Arctic char reside in both fresh and saltwater locales. It is native to Arctic and sub-Arctic Canada as well as coastal waters and alpine lakes. Its habitat stretches farther north than any other freshwater fish even being the only species inhabiting Lake Hazen on Ellesmere Island. Arctic Char can weigh up to 20 lbs; however, they are typically in the 3 to 5 lb range.

Lake trout are a relation to the Arctic Char. Lake trout are mainly found in the larger lakes of Canada including the Great Lakes, Lake of the Woods, as well as other bodies of water. They can weigh up to 100 lbs and may live for several decades. Lake trout require cold, oxygen waters and live in depths of 50 to 150 ft.

Bull Trout or Dolly Varden is native to water in the western mountain ranges. British Columbia and Yukon Territory are popular bull trout fishing destinations. In Alberta, the bull trout is the provincial fish and a large population is located here. They prefer large, cold lakes and streams but will also thrive in smaller bodies of water. The Dolly Varden is a near identical species and shares the same habitat as the bull trout so we have included it here.

Brook trout resides in small rivers, streams, and creeks through out Canada. It is also known as speckled trout. Brook trout require oxygen rich water and its diet consists of insects, crustaceans, amphibians, other fish, and small rodents. Brook trout spawn in August and September and move upstream at this time. The Aurora trout is a subspecies of the brook trout and occupy the same habitat. Fly fishing for brook trout is common although spin reel fishing is effective as well.

Canadian Trout Fishing Destinations

British Columbia is known for its salmon fishing and deep sea fishing; however, it is sometimes overlooked as a rainbow trout fishing destination. The lakes and rivers of B.C. are teeming with rainbow trout, Pacific salmon, and Arctic char during the spring spawn. The Quesnel Lake Watershed in Quesnel, B.C. offers fantastic steelhead fishing from May to December.

Arctic Char thrive in the frigid waters of northern Canada in the Arctic and sub-Arctic regions Yukon and Northwest Territories, Labrador, and Nunavut. Their wide ranging tastes in food allow this fish to tip the scales at 20 lbs and are ferocious fighters.
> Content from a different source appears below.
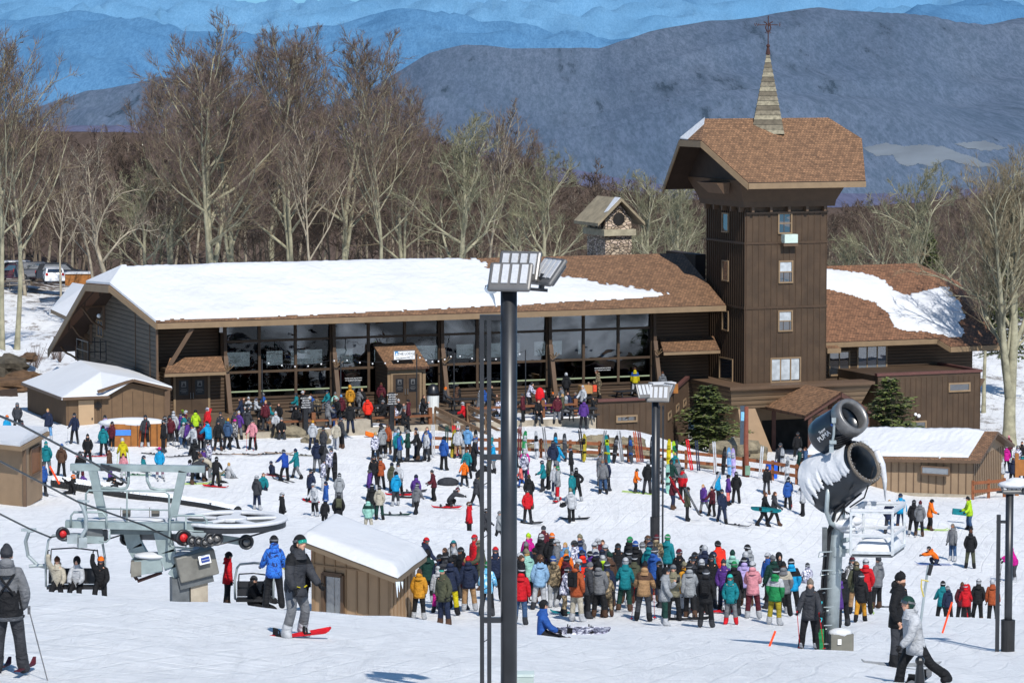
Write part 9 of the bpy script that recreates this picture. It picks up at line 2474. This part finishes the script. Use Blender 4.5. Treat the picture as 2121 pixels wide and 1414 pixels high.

Lake Trout fishing destinations can be found throughout Canada in cold, dark and deep lakes of the north. Sunset Country in northwestern Ontario offers year round Lake Trout fishing. Downriggers are commonly used to reach the depths these fish habituate. Trolling the lake to locate the fish is another common technique. Once you find them, heavy jigs can be used in a vertical jigging technique. Canadian ice fishing for Lake Trout is a favourite winter activity in Canada.

Five Mile Lake Lodge in Chapleau, Ontario is an outdoorsman's favourite Canadian trout fishing destination. Not only will you fill your stringer with tasty Brook trout, you’ll be able to go after monster Lake Trout as well. The main lodge is available in addition to outpost camps where fishing, camping, and hunting in Canada can be enjoyed.